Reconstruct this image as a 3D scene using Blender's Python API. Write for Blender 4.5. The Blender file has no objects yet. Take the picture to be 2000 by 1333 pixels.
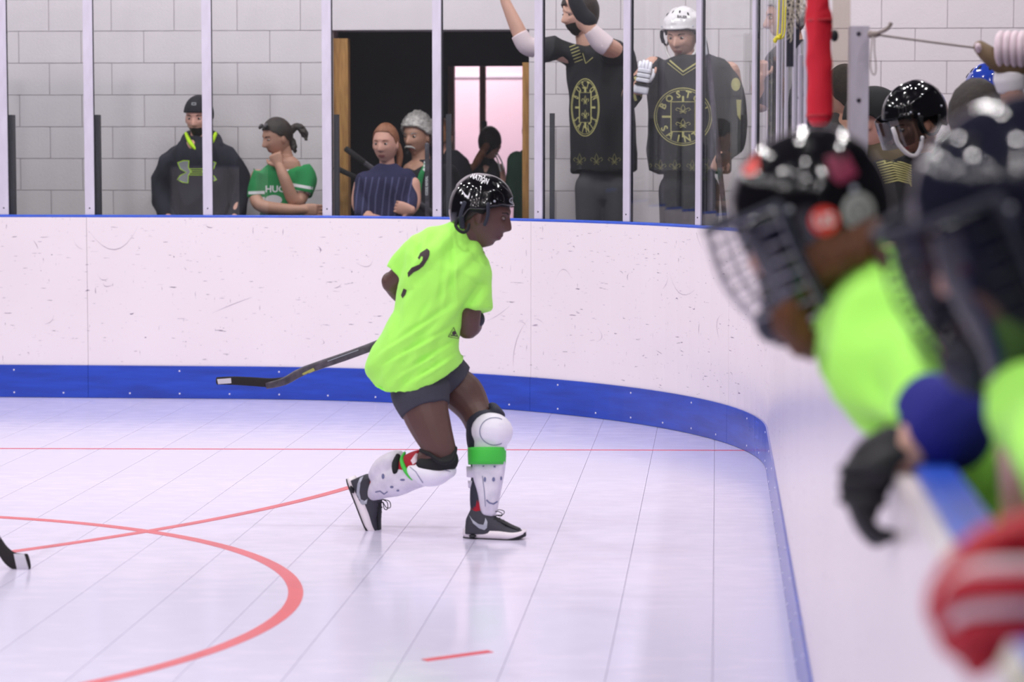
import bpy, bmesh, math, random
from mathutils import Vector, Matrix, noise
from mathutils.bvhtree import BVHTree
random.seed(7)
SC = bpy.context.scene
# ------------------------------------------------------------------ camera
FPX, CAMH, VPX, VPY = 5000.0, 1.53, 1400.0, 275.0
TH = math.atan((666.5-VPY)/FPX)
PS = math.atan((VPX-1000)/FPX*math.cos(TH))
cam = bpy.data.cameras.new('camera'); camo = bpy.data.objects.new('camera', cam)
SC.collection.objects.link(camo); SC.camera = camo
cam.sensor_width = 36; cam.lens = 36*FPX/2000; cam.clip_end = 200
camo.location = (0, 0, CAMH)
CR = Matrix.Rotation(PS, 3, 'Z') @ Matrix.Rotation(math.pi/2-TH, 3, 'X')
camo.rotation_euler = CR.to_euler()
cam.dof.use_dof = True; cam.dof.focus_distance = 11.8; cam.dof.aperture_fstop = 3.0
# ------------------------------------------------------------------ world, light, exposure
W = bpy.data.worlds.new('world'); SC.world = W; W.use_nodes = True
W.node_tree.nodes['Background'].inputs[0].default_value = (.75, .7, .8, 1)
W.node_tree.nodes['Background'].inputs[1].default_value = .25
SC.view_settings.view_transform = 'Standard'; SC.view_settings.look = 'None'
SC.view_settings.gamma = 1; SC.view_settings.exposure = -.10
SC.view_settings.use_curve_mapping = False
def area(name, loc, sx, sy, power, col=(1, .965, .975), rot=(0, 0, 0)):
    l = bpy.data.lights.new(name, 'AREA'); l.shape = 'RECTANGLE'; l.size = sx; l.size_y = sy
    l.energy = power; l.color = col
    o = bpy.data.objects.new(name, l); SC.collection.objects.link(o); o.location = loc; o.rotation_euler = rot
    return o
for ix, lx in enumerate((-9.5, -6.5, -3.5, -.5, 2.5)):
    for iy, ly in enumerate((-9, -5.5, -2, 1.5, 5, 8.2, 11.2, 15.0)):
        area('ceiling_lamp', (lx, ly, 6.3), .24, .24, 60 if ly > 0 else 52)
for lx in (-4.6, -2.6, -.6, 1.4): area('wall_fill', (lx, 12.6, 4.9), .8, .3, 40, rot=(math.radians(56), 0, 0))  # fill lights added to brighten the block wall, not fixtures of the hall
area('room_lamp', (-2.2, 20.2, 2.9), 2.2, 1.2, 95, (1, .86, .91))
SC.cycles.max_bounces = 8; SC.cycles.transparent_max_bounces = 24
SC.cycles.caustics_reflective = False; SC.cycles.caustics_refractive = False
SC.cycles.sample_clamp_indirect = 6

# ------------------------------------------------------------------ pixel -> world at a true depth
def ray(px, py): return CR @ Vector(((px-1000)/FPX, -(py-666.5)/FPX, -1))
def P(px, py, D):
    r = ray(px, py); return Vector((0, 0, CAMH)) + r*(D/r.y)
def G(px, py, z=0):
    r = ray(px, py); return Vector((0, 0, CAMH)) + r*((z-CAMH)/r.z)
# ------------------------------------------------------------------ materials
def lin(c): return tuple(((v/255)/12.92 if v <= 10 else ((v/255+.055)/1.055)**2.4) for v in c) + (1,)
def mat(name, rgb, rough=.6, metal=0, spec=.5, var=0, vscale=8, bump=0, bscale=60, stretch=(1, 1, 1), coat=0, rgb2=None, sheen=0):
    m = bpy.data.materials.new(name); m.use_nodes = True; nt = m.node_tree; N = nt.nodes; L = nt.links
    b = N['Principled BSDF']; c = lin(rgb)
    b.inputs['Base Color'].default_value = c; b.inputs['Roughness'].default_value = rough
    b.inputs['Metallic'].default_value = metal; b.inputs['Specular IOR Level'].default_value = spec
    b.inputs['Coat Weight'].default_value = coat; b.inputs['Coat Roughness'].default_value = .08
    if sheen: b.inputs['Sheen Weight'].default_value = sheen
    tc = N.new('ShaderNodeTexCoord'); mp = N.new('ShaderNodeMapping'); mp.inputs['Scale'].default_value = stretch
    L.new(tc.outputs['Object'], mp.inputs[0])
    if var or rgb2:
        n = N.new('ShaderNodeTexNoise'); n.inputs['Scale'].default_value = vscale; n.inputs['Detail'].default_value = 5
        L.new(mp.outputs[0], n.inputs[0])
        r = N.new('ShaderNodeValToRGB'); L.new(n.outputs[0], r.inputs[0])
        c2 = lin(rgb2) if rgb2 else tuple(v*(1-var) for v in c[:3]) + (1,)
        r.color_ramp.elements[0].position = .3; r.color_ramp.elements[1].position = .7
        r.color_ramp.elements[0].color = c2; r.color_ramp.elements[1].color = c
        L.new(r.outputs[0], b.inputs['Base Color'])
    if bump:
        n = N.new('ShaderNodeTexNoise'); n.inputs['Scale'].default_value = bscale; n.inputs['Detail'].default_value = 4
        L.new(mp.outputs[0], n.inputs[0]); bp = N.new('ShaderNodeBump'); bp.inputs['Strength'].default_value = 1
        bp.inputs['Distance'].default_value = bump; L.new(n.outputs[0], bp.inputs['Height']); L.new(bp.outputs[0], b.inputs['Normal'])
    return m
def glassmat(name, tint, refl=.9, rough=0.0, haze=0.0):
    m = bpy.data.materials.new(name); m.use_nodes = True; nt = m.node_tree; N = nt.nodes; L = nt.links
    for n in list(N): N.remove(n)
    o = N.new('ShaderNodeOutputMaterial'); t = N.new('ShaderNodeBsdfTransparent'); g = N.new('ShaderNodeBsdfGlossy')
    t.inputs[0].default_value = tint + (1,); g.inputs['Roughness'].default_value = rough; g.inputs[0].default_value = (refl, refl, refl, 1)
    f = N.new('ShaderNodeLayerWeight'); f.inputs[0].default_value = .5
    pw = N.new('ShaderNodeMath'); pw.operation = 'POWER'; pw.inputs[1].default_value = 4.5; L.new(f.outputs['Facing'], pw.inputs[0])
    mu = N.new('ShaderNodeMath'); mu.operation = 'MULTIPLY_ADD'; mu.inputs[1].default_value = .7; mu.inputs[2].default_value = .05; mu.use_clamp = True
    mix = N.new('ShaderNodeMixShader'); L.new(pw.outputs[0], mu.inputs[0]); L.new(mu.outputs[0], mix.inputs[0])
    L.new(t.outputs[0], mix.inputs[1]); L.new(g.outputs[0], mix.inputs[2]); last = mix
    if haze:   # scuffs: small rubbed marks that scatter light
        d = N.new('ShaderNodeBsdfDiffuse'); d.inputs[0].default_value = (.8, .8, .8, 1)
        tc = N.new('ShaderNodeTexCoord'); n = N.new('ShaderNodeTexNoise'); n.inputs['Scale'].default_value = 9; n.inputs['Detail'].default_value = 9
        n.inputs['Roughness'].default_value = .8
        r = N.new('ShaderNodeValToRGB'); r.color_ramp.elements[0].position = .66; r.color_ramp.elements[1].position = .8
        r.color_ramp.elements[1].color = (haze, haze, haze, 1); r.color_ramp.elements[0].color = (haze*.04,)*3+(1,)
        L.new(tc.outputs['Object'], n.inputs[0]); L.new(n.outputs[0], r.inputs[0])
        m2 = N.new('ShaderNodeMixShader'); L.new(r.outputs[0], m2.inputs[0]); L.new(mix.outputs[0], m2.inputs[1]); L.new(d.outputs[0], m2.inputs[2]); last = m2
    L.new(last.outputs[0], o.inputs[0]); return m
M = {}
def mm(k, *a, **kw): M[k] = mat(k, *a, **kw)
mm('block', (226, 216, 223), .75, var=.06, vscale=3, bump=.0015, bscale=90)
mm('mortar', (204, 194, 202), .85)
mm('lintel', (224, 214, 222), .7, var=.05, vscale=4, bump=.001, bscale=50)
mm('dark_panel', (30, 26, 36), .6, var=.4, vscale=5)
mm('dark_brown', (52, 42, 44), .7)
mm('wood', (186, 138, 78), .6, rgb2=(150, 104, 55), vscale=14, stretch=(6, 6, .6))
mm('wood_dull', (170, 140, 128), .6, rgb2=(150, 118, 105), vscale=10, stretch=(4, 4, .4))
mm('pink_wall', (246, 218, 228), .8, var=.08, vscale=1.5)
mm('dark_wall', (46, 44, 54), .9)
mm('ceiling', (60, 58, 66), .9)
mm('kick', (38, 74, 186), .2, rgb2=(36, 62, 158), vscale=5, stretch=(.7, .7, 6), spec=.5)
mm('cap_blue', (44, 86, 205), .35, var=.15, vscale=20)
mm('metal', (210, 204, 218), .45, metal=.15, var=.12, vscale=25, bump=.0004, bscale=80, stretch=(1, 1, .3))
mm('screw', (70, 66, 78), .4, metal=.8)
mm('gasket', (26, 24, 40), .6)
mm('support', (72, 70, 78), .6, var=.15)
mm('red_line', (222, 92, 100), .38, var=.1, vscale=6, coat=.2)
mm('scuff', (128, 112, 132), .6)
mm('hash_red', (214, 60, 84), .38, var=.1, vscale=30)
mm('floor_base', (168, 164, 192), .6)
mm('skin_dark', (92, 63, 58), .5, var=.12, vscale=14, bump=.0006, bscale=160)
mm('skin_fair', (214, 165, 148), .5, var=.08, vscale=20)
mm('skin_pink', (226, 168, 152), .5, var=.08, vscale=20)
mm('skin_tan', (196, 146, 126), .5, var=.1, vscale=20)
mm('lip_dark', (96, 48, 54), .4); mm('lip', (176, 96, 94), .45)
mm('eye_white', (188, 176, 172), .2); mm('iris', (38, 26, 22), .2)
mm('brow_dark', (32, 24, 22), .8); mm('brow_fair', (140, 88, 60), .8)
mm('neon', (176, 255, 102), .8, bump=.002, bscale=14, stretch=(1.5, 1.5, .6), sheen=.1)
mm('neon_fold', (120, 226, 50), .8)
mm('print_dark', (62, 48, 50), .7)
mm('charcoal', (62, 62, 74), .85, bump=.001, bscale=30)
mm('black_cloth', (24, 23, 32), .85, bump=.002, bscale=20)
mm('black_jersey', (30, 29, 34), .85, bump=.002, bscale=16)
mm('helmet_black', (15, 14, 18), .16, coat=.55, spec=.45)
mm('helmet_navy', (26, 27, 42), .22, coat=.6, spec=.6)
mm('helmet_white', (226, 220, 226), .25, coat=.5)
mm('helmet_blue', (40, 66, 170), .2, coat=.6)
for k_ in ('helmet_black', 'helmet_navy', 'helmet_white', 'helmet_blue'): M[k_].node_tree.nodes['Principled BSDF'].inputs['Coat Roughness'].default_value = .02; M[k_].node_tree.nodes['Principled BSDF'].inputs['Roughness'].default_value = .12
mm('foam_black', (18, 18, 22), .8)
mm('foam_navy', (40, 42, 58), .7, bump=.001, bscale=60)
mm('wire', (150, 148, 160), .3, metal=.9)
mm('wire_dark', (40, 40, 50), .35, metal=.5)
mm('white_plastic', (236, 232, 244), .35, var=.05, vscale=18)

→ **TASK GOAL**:
Transcribe the opening line of the listing above, please, and every line after it through the line with "SC.cycles.sample_clamp_indirect = 6", word for word, without pictures.

→ **EXPECTED OUTPUT**:
Reconstruct this image as a 3D scene using Blender's Python API. Write for Blender 4.5. The Blender file has no objects yet. Take the picture to be 2000 by 1333 pixels.
import bpy, bmesh, math, random
from mathutils import Vector, Matrix, noise
from mathutils.bvhtree import BVHTree
random.seed(7)
SC = bpy.context.scene
# ------------------------------------------------------------------ camera
FPX, CAMH, VPX, VPY = 5000.0, 1.53, 1400.0, 275.0
TH = math.atan((666.5-VPY)/FPX)
PS = math.atan((VPX-1000)/FPX*math.cos(TH))
cam = bpy.data.cameras.new('camera'); camo = bpy.data.objects.new('camera', cam)
SC.collection.objects.link(camo); SC.camera = camo
cam.sensor_width = 36; cam.lens = 36*FPX/2000; cam.clip_end = 200
camo.location = (0, 0, CAMH)
CR = Matrix.Rotation(PS, 3, 'Z') @ Matrix.Rotation(math.pi/2-TH, 3, 'X')
camo.rotation_euler = CR.to_euler()
cam.dof.use_dof = True; cam.dof.focus_distance = 11.8; cam.dof.aperture_fstop = 3.0
# ------------------------------------------------------------------ world, light, exposure
W = bpy.data.worlds.new('world'); SC.world = W; W.use_nodes = True
W.node_tree.nodes['Background'].inputs[0].default_value = (.75, .7, .8, 1)
W.node_tree.nodes['Background'].inputs[1].default_value = .25
SC.view_settings.view_transform = 'Standard'; SC.view_settings.look = 'None'
SC.view_settings.gamma = 1; SC.view_settings.exposure = -.10
SC.view_settings.use_curve_mapping = False
def area(name, loc, sx, sy, power, col=(1, .965, .975), rot=(0, 0, 0)):
    l = bpy.data.lights.new(name, 'AREA'); l.shape = 'RECTANGLE'; l.size = sx; l.size_y = sy
    l.energy = power; l.color = col
    o = bpy.data.objects.new(name, l); SC.collection.objects.link(o); o.location = loc; o.rotation_euler = rot
    return o
for ix, lx in enumerate((-9.5, -6.5, -3.5, -.5, 2.5)):
    for iy, ly in enumerate((-9, -5.5, -2, 1.5, 5, 8.2, 11.2, 15.0)):
        area('ceiling_lamp', (lx, ly, 6.3), .24, .24, 60 if ly > 0 else 52)
for lx in (-4.6, -2.6, -.6, 1.4): area('wall_fill', (lx, 12.6, 4.9), .8, .3, 40, rot=(math.radians(56), 0, 0))  # fill lights added to brighten the block wall, not fixtures of the hall
area('room_lamp', (-2.2, 20.2, 2.9), 2.2, 1.2, 95, (1, .86, .91))
SC.cycles.max_bounces = 8; SC.cycles.transparent_max_bounces = 24
SC.cycles.caustics_reflective = False; SC.cycles.caustics_refractive = False
SC.cycles.sample_clamp_indirect = 6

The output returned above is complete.